C3 Metals Announces Final Closing of Fully Subscribed $5 Million Private Placement

Toronto, Ontario--(Newsfile Corp. - May 1, 2023) - C3 Metals Inc. (TSXV: CCCM) (OTCQB: CUAUF) (the "Company" or "C3 Metals") is pleased to announce, that further to its press releases of April 4, 2023 and April 21, 2023, the Company has closed the final tranche of its non-brokered private placement through the issuance of 6,640,000 common shares (each, a "Common Share") in the capital of the Company at a price of $0.05 per Common Share for gross proceeds of $332,000. In total, an aggregate of 100,000,000 Common Shares have been issued in the first and final tranches for total gross proceeds of $5,000,000 (the "Offering").

Gross proceeds raised from the Offering will be used for exploration expenditures, working capital, and general corporate purposes. All securities issued in connection with the Offering will be subject to a hold period of four months plus a day from the dates of issuance and the resale rules of applicable securities legislation. In connection with the first and final tranches of the Offering, the Company paid certain eligible finder's cash commissions in the aggregate of $93,900.

This news release does not constitute an offer to sell or a solicitation of an offer to buy any of the securities in the United States. The securities have not been and will not be registered under the United States Securities Act of 1933, as amended (the "U.S. Securities Act") or any state securities laws and may not be offered or sold within the United States or to U.S. Persons unless registered under the U.S. Securities Act and applicable state securities laws or an exemption from such registration is available.

The Offering constituted a related party transaction within the meaning of TSX Venture Exchange Policy 5.9 and Multilateral Instrument 61-101 – Protection of Minority Security Holders in Special Transactions ("MI 61-101") as insider of the Company subscribed for 1,940,000 Common Shares pursuant to the final tranche of the Offering. The Company is relying on the exemptions from the valuation and minority shareholder approval requirements of MI 61-101 contained in sections 5.5(b) and 5.7(1)(a) of MI 61-101, as the Company is not listed on a specified market and the fair market value of the participation in the Offering by the insider does not exceed 25% of the market capitalization of the Company in accordance with MI 61-101. The Company did not file a material change report in respect of the related party transaction at least 21 days before the closing of the of the Offering, which the Company deems reasonable in the circumstances in order to complete the Offering in an expeditious manner.

ABOUT C3 METALS INC.

C3 Metals Inc. is a junior minerals exploration company focused on creating substantive value for its shareholders through the discovery and development of large copper and gold deposits. The Company holds the Jasperoide project, located in the prolific, high-grade Andahuaylas-Yauri Porphyry-Skarn belt of Southern Peru and covers 26,800 hectares. Mineralization at Jasperoide is hosted in a similar geological setting to the nearby major mining operations at Las Bambas (MMG), Constancia (Hudbay) and Antapaccay (Glencore). C3 Metals also holds a 100% interest in five licenses covering 20,700 hectares of highly prospective copper-gold terrain within the Crawle River-Rio Minho Fault Porphyry and Epithermal District in Jamaica, where mining history dates to the 1500s and 1800s when Spanish and British mining companies targeted high grade copper in veins. The Company also holds a 2% royalty in Tocvan's Rogers Creek project.
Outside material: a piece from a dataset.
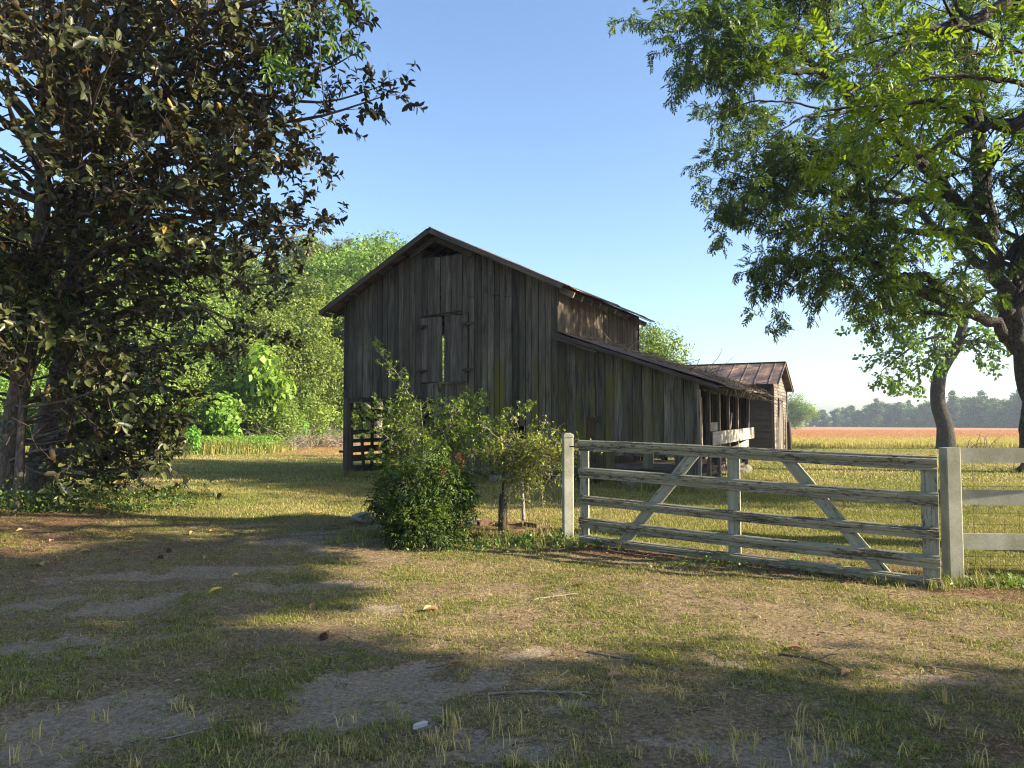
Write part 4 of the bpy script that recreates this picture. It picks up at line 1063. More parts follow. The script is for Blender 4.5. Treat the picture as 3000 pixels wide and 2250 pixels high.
for pts, rad, lf in lim:
    s = spline([Vector(p) - O for p in pts], 4); rr = lerp_rad(rad, len(s)); trb.tube(s, rr, 10 if rr[0] > .2 else 6)
    sub(trb, s, rr, [(max(3, int(10 * lf)), 1.8, .6, .15, -.05, .015), (4, .9, .6, .15, -.06, .008)], rnd, tips, .45 if rad[0] > .5 else .25)
trb.build('trunk', M['bark'], t2)
P, D = leaves_on(tips, 12, 3, 1.0, .1); D[:, 2] -= .6; n = len(P); Ls = rg.uniform(.16, .30, n)
leaf_obj('crown', M['cat'], P, D, norm(rdir(n) + np.array([0, -.3, 1.2])), Ls, Ls * .75, t2, fold=.1, droop=.2)
m = MB(); bp = at(2860, 1306, 46.5)
for k in range(9): m.tube(bend(Vector((bp.x + rnd.uniform(-.6, .8), 46.5, 0)), Vector((rnd.uniform(-.6, 1), 0, .9)), rnd.uniform(.8, 1.6), 5, .3, 0, rnd), [.03, .025, .02, .015, .01, .006], 4)
tag(m.build('dead_branch', M['stick']), 'bare dead branches lying at the foot of the leaning tree', 'branch')

# near pecan whose trunk stands just out of frame on the right; its limbs hang into the top right corner
TR = Vector((11.2, 8.6, 0))
lim = [([(11.2, 8.6, -.2), (11.2, 8.6, .5), (11.1, 8.6, 3), (11.0, 8.6, 5.2), (10.9, 8.7, 8), (10.6, 9.0, 11), (10.4, 9.2, 14)], [.55, .42, .36, .33, .26, .16, .05], 0),
 ([(11.0, 8.6, 5.3), (8.6, 8.5, 5.9), (6.6, 8.2, 5.55), *px3((3000, 347, 8), (2863, 362, 7.9), (2831, 331, 7.9), (2722, 301, 7.8), (2614, 304, 7.8), (2505, 312, 7.7))], [.12, .10, .085, .075, .045, .032, .024, .020, .016], .75),
 (px3((2505, 312, 7.7), (2418, 325, 7.7), (2342, 347, 7.6), (2266, 401, 7.6), (2200, 460, 7.6)), [.016, .013, .010, .008, .003], .0),
 (px3((2418, 325, 7.7), (2342, 304, 7.7), (2261, 298, 7.7), (2201, 298, 7.7), (2125, 325, 7.7), (2052, 353, 7.7)), [.012, .011, .010, .009, .007, .004], 0),
 (px3((2510, 316, 7.7), (2440, 345, 7.6), (2342, 434, 7.5), (2290, 470, 7.5), (2210, 520, 7.5), (2130, 500, 7.5)), [.012, .010, .008, .007, .005, .003], 0),
 (px3((2863, 362, 7.9), (2749, 423, 7.8), (2668, 472, 7.7), (2600, 540, 7.7), (2540, 620, 7.6)), [.03, .022, .016, .010, .004], .2),
 ([(11.0, 8.6, 5.7), (9.4, 8.6, 7.2), (7.2, 8.5, 6.9), *px3((3020, -30, 8.5), (2945, 5, 8.4), (2831, 70, 8.3), (2749, 87, 8.2), (2679, 100, 8.1), (2646, 141, 8.0))], [.13, .11, .095, .085, .078, .065, .055, .045, .022], 1.1),
 (px3((2646, 141, 8.0), (2560, 206, 7.9), (2478, 271, 7.9)), [.02, .013, .005], .3),
 (px3((2831, 70, 8.3), (2800, 10, 8.6), (2770, -60, 9)), [.03, .02, .01], .6),
 (px3((3000, 250, 8), (2900, 230, 7.8), (2800, 220, 7.6), (2680, 240, 7.5), (2590, 300, 7.4)), [.03, .024, .018, .012, .005], 1.0),
 (px3((3050, 150, 8.8), (2950, 150, 8.6), (2850, 160, 8.5), (2760, 190, 8.4)), [.03, .022, .015, .006], .8),
 # high limbs out of frame that shade the drive and the magnolia
 ([(10.9, 8.7, 7.5), (7.5, 9.6, 9.2), (3.5, 10, 9.9), (0, 9.6, 9.2), (-1.6, 8.9, 7.6), (-2.25, 8.6, 6.6), (-2.2, 8.5, 5.3)], [.17, .14, .10, .06, .03, .014, .004], 0),
 ([(10.9, 8.7, 8), (9, 7.8, 11), (6.5, 7.0, 13), (4, 6.5, 14)], [.16, .13, .08, .03], 1.3),
 ([(10.8, 8.8, 9), (9.5, 10.5, 11.5), (7.5, 12.5, 13), (5.5, 14, 13.5)], [.15, .12, .08, .03], 1.7),
 ([(10.6, 9, 10.5), (9, 9.5, 13), (7, 9.5, 14.5), (5, 9.5, 15)], [.13, .10, .07, .03], 1.7),
 ([(10.6, 9, 11), (11.5, 11, 13.5), (12, 13.5, 15)], [.13, .08, .03], 1.7),
 ([(10.5, 9, 12), (11, 7.5, 14), (11, 5.5, 15.5)], [.12, .08, .03], 1.7),
 ([(10.4, 9.2, 13), (10, 10, 15.5), (9.5, 10.5, 17)], [.08, .05, .02], 1.9)]
pecan('pecan_tree', tuple(TR), lim, [(6, 1.15, .6, .13, -.01, .006), (4, .5, .6, .12, -.03, .004)], 5, 2,
      'near pecan reaching in from the right with bright yellow-green leaves in the top right corner', ll=.10, lw=.034, rl=.27, pairs=5, mat='pecanf', seed=5, simple=False)
# the leafy sprig hanging at the top, from the long limb
def sprig(root_name, pts, r, cnt, parent, O, seed):
    rnd = random.Random(seed); m = MB(); tips = []; s = spline([Vector(p) - O for p in pts], 4); rr = lerp_rad(r, len(s)); m.tube(s, rr, 5)
    sub(m, s, rr, [(cnt, .5, .6, .15, -.08, .004)], rnd, tips, .3); m.build('twig', M['bark'], parent)
    P, D = leaves_on(tips, 4, 1, .9); D[:, 2] -= .4; N = norm(rdir(len(P)) * .5 + np.array([0, 0, 1.0]))
    A = pinnate(P, D, N, .27 * rg.uniform(.7, 1.1, len(P)), 4, .105, .036); leaf_obj('leaves', M['pecan'], *A[:5], parent, tint=A[5], fold=.12, droop=.18)
nearp = [o for o in bpy.data.objects if o.name.startswith('pecan_tree') and o.get('label', '').startswith('near')][0]
sprig('s', px3((760, -160, 8.9), (860, -60, 8.8), (930, 0, 8.7), (970, 30, 8.7)), [.014, .010, .007, .003], 9, nearp, TR, 3)
sprig('s', px3((860, -60, 8.8), (885, 30, 8.7), (860, 90, 8.7), (820, 120, 8.7)), [.010, .007, .005, .003], 6, nearp, TR, 4)
sprig('s', px3((890, 27, 8.7), (905, 110, 8.7), (922, 170, 8.7), (915, 250, 8.7)), [.006, .005, .004, .002], 1, nearp, TR, 5)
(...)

For further information please contact:

Dan Symons

President and CEO

+1 416 716 6466

dsymons@c3metals.com

Website: www.c3metals.com

Neither the TSXV nor its Regulation Services Provider (as that term is defined in the policies of the TSXV) accepts responsibility for the adequacy or accuracy of this release.

DISCLAIMER & FORWARD-LOOKING STATEMENTS

This news release contains forward-looking information which is not comprised of historical facts. Forward-looking information is characterized by words such as "plan", "expect", "project", "intend", "believe", "anticipate", "estimate" and other similar words, or statements that certain events or conditions "may" or "will" occur. Forward-looking information involves risks, uncertainties and other factors that could cause actual events, results, and opportunities to differ materially from those expressed or implied by such forward-looking information. Factors that could cause actual results to differ materially from such forward-looking information include, but are not limited to, changes in the state of equity and debt markets, fluctuations in commodity prices, delays in obtaining required regulatory or governmental approvals, and other risks involved in the mineral exploration and development industry, including those risks set out in the Company's management's discussion and analysis as filed under the Company's profile at www.sedar.com. Forward-looking information in this news release is based on the opinions and assumptions of management considered reasonable as of the date hereof, including that all necessary governmental and regulatory approvals will be received as and when expected. Although the Company believes that the assumptions and factors used in preparing the forward-looking information in this news release are reasonable, undue reliance should not be placed on such information. The Company disclaims any intention or obligation to update or revise any forward-looking information, other than as required by applicable securities laws.